## [Information supplied]
********************
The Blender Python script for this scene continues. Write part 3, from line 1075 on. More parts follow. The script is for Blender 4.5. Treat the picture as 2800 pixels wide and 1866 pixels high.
********************
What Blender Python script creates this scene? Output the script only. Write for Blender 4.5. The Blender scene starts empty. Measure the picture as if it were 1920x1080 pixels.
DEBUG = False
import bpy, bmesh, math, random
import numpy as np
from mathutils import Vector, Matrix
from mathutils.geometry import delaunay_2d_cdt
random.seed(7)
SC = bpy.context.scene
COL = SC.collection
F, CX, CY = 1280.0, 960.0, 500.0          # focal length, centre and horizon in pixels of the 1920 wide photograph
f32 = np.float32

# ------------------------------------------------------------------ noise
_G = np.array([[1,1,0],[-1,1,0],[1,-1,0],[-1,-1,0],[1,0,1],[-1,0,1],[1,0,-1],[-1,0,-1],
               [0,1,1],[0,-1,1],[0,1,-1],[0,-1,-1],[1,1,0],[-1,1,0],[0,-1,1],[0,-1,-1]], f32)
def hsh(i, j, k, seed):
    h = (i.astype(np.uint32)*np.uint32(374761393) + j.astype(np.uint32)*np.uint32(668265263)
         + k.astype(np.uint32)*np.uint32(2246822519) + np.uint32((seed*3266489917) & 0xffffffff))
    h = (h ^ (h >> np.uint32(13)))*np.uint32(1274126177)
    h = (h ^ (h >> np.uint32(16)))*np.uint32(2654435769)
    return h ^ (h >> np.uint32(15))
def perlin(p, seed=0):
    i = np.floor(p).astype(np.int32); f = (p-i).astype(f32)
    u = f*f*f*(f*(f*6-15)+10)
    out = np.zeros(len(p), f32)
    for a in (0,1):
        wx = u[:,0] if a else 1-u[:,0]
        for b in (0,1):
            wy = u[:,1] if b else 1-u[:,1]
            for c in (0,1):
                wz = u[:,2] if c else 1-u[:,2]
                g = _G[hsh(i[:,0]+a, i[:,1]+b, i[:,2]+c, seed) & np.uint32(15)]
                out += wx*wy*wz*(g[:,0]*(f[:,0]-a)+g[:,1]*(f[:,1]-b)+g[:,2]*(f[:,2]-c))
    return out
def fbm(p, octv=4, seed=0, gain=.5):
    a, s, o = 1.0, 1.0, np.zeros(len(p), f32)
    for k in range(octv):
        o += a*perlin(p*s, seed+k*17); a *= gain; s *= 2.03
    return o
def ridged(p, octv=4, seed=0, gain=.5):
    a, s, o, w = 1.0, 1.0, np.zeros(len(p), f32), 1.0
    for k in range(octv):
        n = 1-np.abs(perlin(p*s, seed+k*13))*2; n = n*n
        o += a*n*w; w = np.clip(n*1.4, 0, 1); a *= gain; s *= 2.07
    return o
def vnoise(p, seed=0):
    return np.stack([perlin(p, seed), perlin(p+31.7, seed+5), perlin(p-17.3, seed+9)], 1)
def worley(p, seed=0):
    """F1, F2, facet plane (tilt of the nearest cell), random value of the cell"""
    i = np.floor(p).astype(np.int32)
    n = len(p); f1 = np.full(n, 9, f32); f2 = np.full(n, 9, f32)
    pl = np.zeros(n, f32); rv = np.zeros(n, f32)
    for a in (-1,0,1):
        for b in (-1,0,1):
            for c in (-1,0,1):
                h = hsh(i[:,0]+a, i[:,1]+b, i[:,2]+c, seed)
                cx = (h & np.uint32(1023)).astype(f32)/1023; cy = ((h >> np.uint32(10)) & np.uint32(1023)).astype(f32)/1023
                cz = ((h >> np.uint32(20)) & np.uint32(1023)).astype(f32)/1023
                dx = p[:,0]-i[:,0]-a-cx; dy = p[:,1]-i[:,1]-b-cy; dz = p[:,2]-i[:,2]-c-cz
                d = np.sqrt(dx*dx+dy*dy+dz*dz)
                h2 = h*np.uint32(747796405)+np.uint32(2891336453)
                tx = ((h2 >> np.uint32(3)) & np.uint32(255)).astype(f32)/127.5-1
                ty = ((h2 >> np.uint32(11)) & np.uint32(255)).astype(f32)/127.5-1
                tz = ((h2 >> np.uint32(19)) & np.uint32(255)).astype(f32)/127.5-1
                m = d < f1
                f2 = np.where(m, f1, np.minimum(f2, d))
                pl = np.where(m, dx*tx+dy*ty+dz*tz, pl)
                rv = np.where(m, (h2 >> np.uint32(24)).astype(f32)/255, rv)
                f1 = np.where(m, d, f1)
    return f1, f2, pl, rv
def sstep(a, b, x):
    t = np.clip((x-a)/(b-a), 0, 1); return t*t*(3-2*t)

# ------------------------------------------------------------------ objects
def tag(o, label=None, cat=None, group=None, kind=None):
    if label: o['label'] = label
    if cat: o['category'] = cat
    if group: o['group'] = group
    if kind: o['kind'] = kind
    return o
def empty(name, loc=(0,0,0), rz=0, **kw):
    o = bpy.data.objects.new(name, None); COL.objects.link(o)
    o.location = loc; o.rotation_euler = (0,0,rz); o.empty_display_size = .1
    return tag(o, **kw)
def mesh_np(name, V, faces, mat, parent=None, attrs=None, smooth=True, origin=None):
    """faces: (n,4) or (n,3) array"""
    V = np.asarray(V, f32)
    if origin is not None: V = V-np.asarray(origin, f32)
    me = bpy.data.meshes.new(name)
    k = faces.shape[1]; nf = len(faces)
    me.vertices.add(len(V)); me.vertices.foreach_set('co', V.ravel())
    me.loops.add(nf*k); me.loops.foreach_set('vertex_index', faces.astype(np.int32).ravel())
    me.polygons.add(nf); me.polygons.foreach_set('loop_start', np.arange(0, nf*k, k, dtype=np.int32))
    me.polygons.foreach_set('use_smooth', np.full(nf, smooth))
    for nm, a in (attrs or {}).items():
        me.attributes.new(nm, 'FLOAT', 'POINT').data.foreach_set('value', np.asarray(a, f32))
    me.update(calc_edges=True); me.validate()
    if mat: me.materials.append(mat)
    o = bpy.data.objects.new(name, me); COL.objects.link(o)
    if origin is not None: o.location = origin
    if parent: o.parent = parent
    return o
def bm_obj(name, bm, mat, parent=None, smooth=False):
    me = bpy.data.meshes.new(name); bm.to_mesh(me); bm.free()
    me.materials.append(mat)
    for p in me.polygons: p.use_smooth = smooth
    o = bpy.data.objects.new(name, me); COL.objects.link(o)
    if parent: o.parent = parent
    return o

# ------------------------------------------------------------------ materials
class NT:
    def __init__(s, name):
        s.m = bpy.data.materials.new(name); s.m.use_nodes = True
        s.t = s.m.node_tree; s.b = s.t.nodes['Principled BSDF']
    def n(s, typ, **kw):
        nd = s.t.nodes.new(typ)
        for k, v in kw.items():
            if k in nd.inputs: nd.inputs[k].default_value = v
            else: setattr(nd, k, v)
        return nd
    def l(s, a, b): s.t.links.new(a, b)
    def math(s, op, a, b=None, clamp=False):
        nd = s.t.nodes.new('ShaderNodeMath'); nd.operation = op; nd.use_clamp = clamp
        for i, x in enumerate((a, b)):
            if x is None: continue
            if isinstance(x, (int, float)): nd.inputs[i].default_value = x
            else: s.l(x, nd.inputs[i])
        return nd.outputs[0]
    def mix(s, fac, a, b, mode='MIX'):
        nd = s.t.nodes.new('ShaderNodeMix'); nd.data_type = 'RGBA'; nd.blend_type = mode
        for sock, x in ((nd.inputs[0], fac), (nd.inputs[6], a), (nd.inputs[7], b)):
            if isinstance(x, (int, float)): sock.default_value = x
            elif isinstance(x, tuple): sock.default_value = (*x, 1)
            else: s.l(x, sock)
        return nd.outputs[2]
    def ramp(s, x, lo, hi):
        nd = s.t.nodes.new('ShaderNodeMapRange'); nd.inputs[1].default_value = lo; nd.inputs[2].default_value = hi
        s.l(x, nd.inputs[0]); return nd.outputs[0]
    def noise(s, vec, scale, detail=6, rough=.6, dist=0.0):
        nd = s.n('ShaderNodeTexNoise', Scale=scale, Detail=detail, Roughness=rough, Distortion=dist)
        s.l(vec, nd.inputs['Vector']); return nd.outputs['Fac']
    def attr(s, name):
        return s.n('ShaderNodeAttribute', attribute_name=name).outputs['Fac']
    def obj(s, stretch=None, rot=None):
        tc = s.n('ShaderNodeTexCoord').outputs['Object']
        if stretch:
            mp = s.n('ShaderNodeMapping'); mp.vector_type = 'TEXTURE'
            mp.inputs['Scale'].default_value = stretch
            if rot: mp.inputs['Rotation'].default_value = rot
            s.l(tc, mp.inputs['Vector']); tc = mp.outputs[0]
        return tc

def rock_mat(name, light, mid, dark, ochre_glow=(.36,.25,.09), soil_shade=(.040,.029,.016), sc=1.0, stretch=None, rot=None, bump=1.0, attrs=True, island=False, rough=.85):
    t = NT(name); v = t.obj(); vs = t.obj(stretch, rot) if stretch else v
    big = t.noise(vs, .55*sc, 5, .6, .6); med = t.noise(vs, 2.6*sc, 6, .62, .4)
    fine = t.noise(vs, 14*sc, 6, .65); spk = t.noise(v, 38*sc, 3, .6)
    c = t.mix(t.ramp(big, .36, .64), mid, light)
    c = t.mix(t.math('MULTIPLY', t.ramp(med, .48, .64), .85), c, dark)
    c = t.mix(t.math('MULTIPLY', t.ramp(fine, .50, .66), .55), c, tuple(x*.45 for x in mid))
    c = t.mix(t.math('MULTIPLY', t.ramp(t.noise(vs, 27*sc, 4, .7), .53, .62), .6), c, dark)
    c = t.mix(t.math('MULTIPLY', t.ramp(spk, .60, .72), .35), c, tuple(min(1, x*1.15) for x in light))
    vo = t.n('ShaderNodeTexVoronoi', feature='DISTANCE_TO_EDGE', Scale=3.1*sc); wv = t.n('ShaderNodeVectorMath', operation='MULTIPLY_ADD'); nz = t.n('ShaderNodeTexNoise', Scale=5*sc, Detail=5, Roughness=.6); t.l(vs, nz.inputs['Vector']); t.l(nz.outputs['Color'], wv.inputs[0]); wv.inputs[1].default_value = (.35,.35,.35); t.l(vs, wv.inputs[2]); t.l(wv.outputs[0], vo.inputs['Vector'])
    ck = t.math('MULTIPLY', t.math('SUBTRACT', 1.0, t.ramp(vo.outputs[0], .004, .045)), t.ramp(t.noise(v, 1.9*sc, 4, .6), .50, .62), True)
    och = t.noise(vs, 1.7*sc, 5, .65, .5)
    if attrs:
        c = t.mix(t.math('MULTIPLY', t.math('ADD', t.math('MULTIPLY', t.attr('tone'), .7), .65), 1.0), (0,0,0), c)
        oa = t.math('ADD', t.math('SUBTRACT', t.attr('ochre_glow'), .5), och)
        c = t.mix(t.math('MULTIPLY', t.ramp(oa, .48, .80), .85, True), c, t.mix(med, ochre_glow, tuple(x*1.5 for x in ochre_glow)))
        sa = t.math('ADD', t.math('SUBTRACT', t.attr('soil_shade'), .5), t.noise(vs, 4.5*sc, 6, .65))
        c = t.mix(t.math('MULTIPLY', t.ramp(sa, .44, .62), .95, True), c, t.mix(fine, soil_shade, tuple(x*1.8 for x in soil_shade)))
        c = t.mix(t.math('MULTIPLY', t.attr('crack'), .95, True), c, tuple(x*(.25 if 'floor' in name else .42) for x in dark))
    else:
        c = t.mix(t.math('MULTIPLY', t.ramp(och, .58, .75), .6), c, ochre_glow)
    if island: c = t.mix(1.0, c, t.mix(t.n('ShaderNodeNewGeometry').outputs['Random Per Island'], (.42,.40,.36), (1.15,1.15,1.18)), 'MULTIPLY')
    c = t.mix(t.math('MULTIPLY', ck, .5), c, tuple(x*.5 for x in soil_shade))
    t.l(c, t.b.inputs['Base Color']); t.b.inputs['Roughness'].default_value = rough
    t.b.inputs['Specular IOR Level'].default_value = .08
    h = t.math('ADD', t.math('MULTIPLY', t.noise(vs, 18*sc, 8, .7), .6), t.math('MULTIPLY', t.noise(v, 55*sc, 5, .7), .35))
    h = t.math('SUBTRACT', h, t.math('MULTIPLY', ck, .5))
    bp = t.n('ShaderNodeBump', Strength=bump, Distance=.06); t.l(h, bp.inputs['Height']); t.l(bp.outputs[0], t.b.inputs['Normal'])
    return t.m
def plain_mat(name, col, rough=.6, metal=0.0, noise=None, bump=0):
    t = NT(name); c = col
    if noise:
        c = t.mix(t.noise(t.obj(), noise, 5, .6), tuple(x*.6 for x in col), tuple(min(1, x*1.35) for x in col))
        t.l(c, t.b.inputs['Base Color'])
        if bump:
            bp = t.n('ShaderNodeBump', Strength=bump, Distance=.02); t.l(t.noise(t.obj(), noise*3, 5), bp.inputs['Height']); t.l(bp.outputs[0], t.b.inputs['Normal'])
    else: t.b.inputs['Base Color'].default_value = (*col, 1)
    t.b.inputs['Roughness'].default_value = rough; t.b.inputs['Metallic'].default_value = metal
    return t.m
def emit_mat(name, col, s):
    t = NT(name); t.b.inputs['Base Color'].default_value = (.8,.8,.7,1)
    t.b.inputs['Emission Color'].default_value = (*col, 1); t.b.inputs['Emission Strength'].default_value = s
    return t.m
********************
## [What you have to do]
Report each line of the material above where the word "from" appears.

## [Solution for this task]
The Blender Python script for this scene continues. Write part 3, from line 1075 on. More parts follow. The script is for Blender 4.5. Treat the picture as 2800 pixels wide and 1866 pixels high.
from mathutils import Vector, Matrix
from mathutils.geometry import delaunay_2d_cdt